La piste de Jean Gillede
C'est finalement l'hypothèse de Roger Devauchelle qui semble offrir la piste la plus crédible et la plus fascinante. Devauchelle, une autorité en matière d'histoire de la reliure, s'est penché sur le cas de Jean Gillede, un autre relieur gascon. Selon lui, Florimond Badier pourrait ne pas être Le Gascon, mais il pourrait néanmoins jouer un rôle clé dans la résolution de l'énigme.
Florimond Badier, originaire du même pays que Le Gascon, aurait été formé par Jean Gillede, un relieur établi dans la région et reconnu comme maître en 1615. Ce qui rend cette piste particulièrement intéressante, ce sont les similitudes entre les reliures attribuées à Le Gascon et celles réalisées par Badier. Des comparaisons ont en effet révélé que les outils de dorure utilisés pour ces œuvres provenaient du même atelier, ce qui suggère une connexion directe entre les deux artisans.
Devauchelle propose que Jean Gillede, maître relieur, pourrait en réalité être Le Gascon. Sa réception en tant que maître en 1615 coïncide avec les premières mentions de la renommée de Le Gascon, et en 1622, dans le registre de la Confrérie des relieurs, le nom de Gillede apparaît en surcharge d'un "L", comme si l'auteur avait commencé à écrire "Le Gascon" avant de se corriger. Ce détail intriguant pourrait bien être la clé de l'énigme.
Le mystère de l'identité de Le Gascon demeure, mais les recherches approfondies et les théories comme celles de Roger Devauchelle nous offrent une perspective fascinante sur ce maître relieur du XVIIe siècle.
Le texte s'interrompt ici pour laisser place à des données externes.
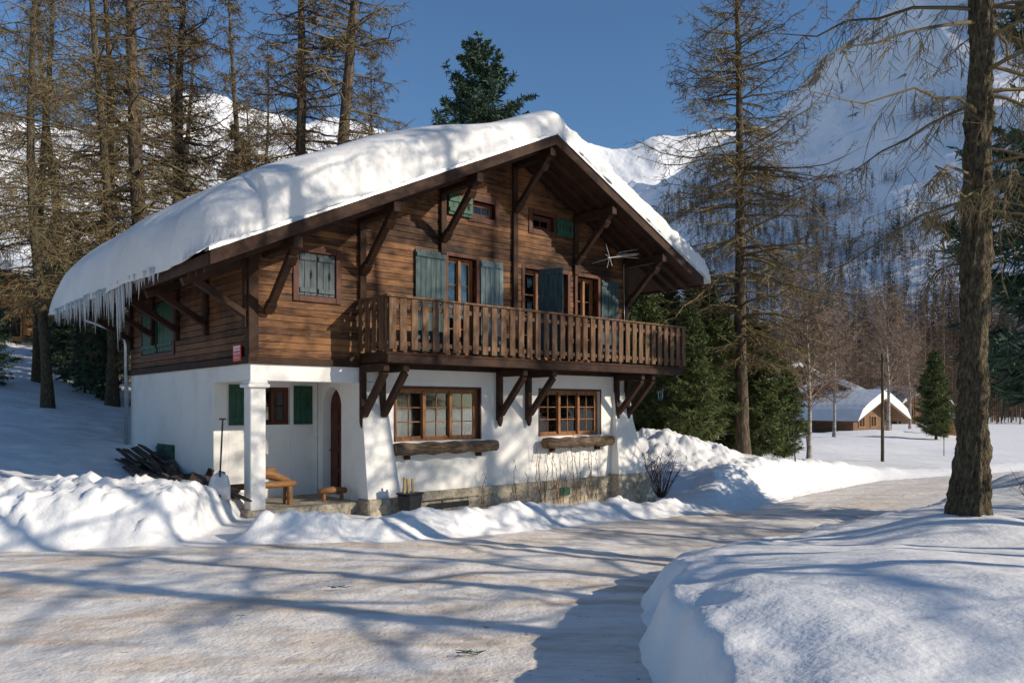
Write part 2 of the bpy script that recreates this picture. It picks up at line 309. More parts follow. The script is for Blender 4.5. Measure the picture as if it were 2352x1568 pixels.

Qu'il s'agisse de Jean Gillede ou d'un autre artisan dont le nom a été oublié, ce qui est certain, c'est que Le Gascon a laissé un héritage durable, non seulement par ses innovations techniques mais aussi par la beauté intemporelle de ses créations. Les livres anciens, témoins silencieux de ce passé, continuent de jouer un rôle central dans la découverte et la préservation de cet héritage, nous invitant à plonger toujours plus profondément dans l'histoire riche et complexe de la reliure.